:: INSTRUCTIONS FOR THE TASK ::
Output nothing but the number of lines that include the word "wide".

:: MATERIAL PROVIDED ::
********

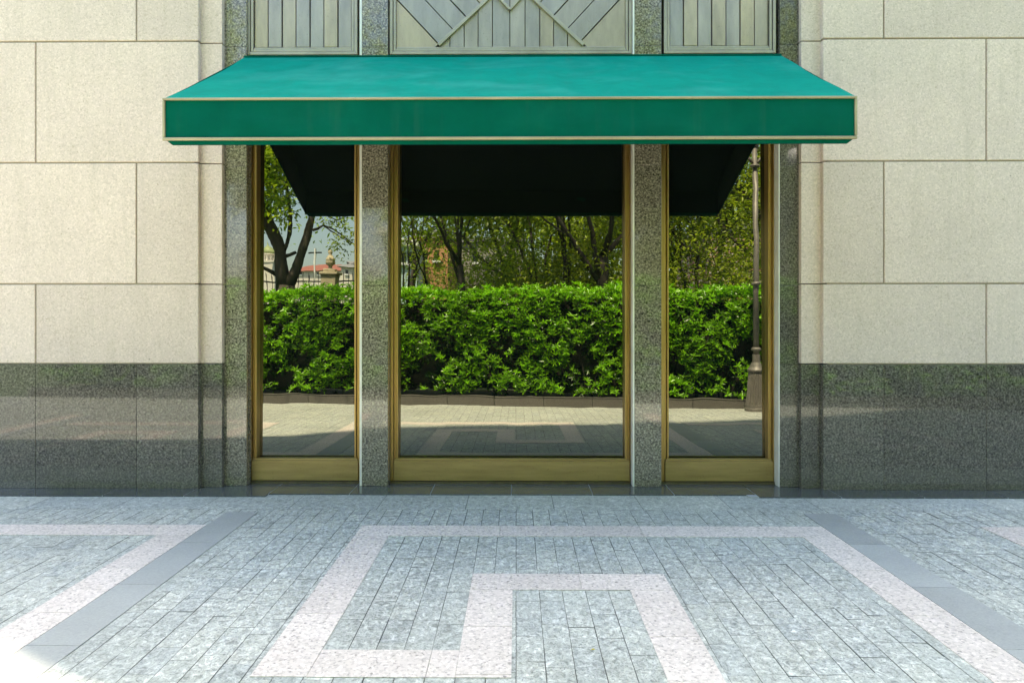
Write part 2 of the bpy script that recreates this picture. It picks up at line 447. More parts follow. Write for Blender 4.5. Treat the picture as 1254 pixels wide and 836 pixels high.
# windows
FY = .105
def window(x0, x1, g0, g1, lab):
    """x0..x1 opening; g0..g1 visible glass"""
    fr = MB(); zt = 3.70; zb = .035
    # stepped jambs
    fr.box(x0 + .002, g0 - .040, FY, .25, zb, zt); fr.box(g1 + .040, x1 - .002, FY, .25, zb, zt)
    fr.box(g0 - .0365, g0 - .0185, FY + .024, .25, zb, zt); fr.box(g1 + .0185, g1 + .0365, FY + .024, .25, zb, zt)
    fr.box(g0 - .015, g0, FY + .008, .25, zb, zt); fr.box(g1, g1 + .015, FY + .008, .25, zb, zt)
    fr.box(g0, g1, FY + .01, .25, zt - .10, zt)
    f = fr.build('window', M['bronze'], B, bevel=.002)
    if lab: f['label'] = lab
    rl = MB(); rl.box(g0 - .036, g1 + .036, FY - .012, FY + .05, zb + .004, .218); rl.box(g0 - .030, g1 + .030, FY - .004, FY + .06, .219, .236)
    rl.build('bottom_rail', M['bronze_rail'], f, bevel=.0025)
    sl = MB(); sl.box(x0 + .004, x1 - .004, FY - .02, .26, .012, .034); sl.build('sill', M['dark_bronze'], f)
    pn = MB(); a = TILT
    def yy(z): return .2 + (z - 1.5) * a
    z0, z1 = .20, zt - .05
    b = len(pn.v); e0, e1 = g0 - .006, g1 + .006
    pn.v += [(e0, yy(z0), z0), (e1, yy(z0), z0), (e1, yy(z1), z1), (e0, yy(z1), z1)]
    pn.v += [(e0, yy(z0) + .012, z0), (e1, yy(z0) + .012, z0), (e1, yy(z1) + .012, z1), (e0, yy(z1) + .012, z1)]
    for q in ((0,1,2,3),(7,6,5,4),(0,4,5,1),(1,5,6,2),(2,6,7,3),(3,7,4,0)): pn.f.append(q); pn.var.append(.5)
    pn.build('pane', M['glass'], f)
GY = .13
window(pL1, mL0 - .024, PX(318, .19), PX(434, .113), None)
window(mL1, mR0 - .016, PX(489, .19), PX(764, .19), 'wide middle shop window')
window(mR1, pR0 - .010, PX(819, .113), PX(937, .19), None)
# spandrel metal panels above
def clip(poly, a, b, c):
    """keep a*x+b*z+c >= 0"""
    out = []
    for i in range(len(poly)):
        p, q = poly[i], poly[(i+1) % len(poly)]
        dp = a*p[0] + b*p[1] + c; dq = a*q[0] + b*q[1] + c
        if dp >= 0: out.append(p)
        if dp * dq < 0:
            t = dp / (dp - dq); out.append((p[0] + (q[0]-p[0])*t, p[1] + (q[1]-p[1])*t))
    return out
PY_ = .03; ZT = 5.45
def panel_frame(x0, x1):
    fr = MB(); z0 = P(0, 68.5, PY_)[1]
    def ring(a0, a1, b0, yf, yb, w):
        fr.box(a0, a0 + w, yf, yb, b0, ZT); fr.box(a1 - w, a1, yf, yb, b0, ZT)
        fr.box(a0 + w, a1 - w, yf, yb, b0, b0 + w); fr.box(a0 + w, a1 - w, yf, yb, ZT - w, ZT)
    ring(x0, x1, z0, PY_, .2, .027)
    ring(x0 + .032, x1 - .032, z0 + .032, PY_ + .012, .2, .022)
    bkx = MB(); bkx.box(x0 + .01, x1 - .01, .10, .24, z0 + .01, ZT - .01)
    f = fr.build('metal_panel', M['panel_frame'], B, bevel=.003)
    bkx.build('backing_plate', M['dark_bronze'], f)
    return f, x0 + .056, x1 - .056, z0 + .056
def boards(f, polys, y0=.058, name='panel_board', mat='panel_a'):
    m = MB()
    for i, (pl, dy) in enumerate(polys):
        if len(pl) >= 3: m.prism_y(pl, y0 + dy, .12, var=rr.random())
    return m.build(name, M[mat], f, bevel=.005)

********

:: WRITTEN REPLY ::
2